成形された餅は、最も重要な工程である「乾燥」に入ります。かつては寒風にさらしたり、囲炉裏の近くでゆっくりと乾燥させたりしました。この乾燥によって水分が抜けることで、餅は固くなり、微生物の繁殖が抑えられ、長期保存が可能になります。完全に乾燥すると、文字通り「欠ける」ほど硬くなることから「欠き餅」と呼ばれるようになったという説もあります。
この製法は、冷蔵技術が発達していなかった時代において、収穫した餅米を無駄なく利用し、冬の間も食料を確保するための先人の知恵そのものです。乾燥させたかき餅は軽くて持ち運びやすく、非常食としても、また農作業の間の携行食としても重宝されました。米という農産物の恵みを最大限に活かす、持続可能な営みの一例と言えるでしょう。
地域に根差す食習慣と行事との結びつき
かき餅は、単に保存食として機能するだけでなく、冬場の地域の食習慣や特定の行事の中で特別な意味を持ってきました。
最も一般的な食べ方は、乾燥したかき餅を火で炙ったり、油で揚げたりする方法です。炙ると膨らんで香ばしく、揚げるとサクサクとした食感になります。冬場の囲炉裏端で家族が集まり、かき餅を炙って食べる光景は、多くの地域で冬の風物詩として親しまれてきました。これは、単なる食事ではなく、家族団らんの時間と深く結びついた文化的な行為です。
また、地域によっては、かき餅が特定の行事と結びついています。例えば、正月に飾った鏡餅を鏡開きで下げた後、それを細かく割って乾燥させ、かき餅として保存する習慣が各地に伝わります。これは、神様にお供えした神聖な餅を無駄なくいただき、その力を分けてもらうという意味合いが込められていると考えられます。
報恩講のような仏事の際に、門徒が集まってかき餅を揚げる共同作業が行われたり、節分などの季節の節目に食べられたりすることもあります。こうした共同での餅作りや加工は、地域の人々の結びつきを強める機会ともなりました。
これらの例に見られるように、かき餅は単なる「乾燥させた餅」ではなく、収穫された米の恵みへの感謝、冬を越すための知恵、そして家族や地域の結びつきを象徴する存在として、冬の食卓と地域の行事の中で重要な役割を担ってきたのです。
文化的な意味合いと現代への継承
かき餅は、米という農産物が、加工され、保存される過程を経て、人々の暮らしや信仰、共同体と結びついていく様を示す好例です。収穫の喜び、保存の知恵、冬の厳しさ、そして家族や地域との絆。これらが一つのかき餅の中に凝縮されていると言えます。

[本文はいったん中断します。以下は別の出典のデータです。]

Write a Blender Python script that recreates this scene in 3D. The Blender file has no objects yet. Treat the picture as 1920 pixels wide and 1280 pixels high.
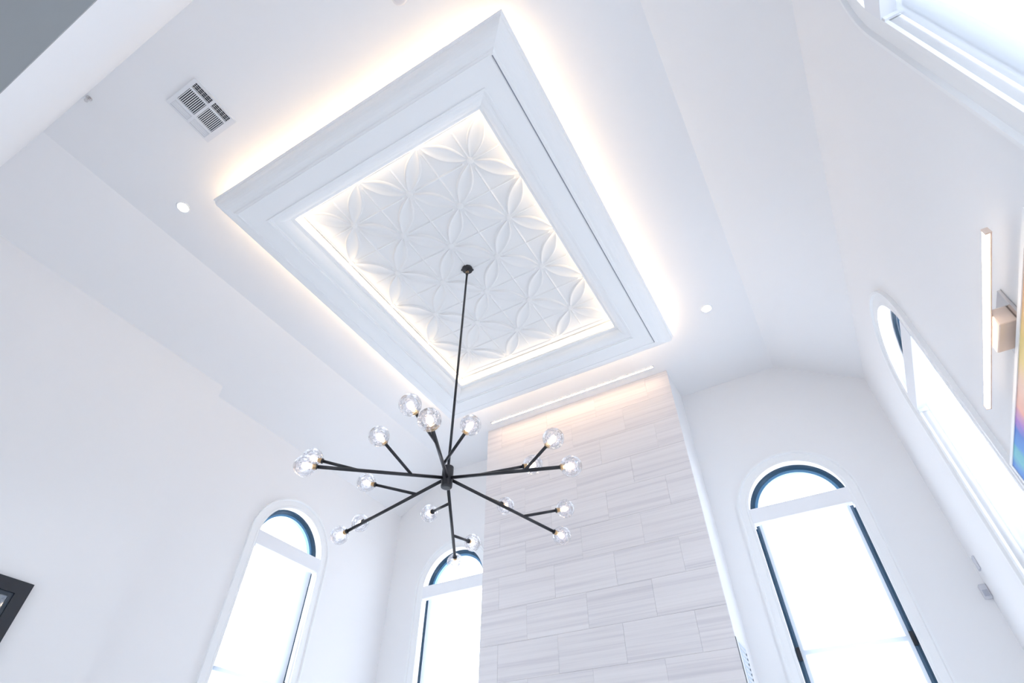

現代においては、必ずしも保存食としての絶対的な必要性はなくなったかもしれませんが、かき餅を作る、あるいは食べる習慣は、懐かしい味や風景として、また地域の伝統文化として、大切に受け継がれています。機械化された製法で大量生産されるものもありますが、手作業で時間と手間をかけて作られるかき餅には、やはり格別の味わいと、そこに込められた思いがあります。
地域によっては、今もなお、冬になると家庭でかき餅を作る風景が見られたり、特産品として販売されたりしています。それは、先祖から受け継がれた知恵と技を未来に伝える営みであり、失われつつある伝統的な食文化の価値を再認識させてくれます。
まとめ
かき餅(欠き餅)は、日本の冬の食卓と地域文化を語る上で欠かせない存在です。餅米という農産物の恵みを最大限に活かす保存食としての知恵、そして冬の食習慣や地域で行われる様々な行事との深いつながりは、単なる食品の枠を超え、先人の暮らしぶりや価値観、共同体のあり方を今に伝えています。
かき餅一つをとっても、そこには豊かな歴史、地域の風土が生んだ工夫、そして人々の営みが詰まっています。私たちは、こうした伝統的な食文化に触れることで、地域の多様性や、食が紡ぐ文化の奥深さを改めて感じることができるのです。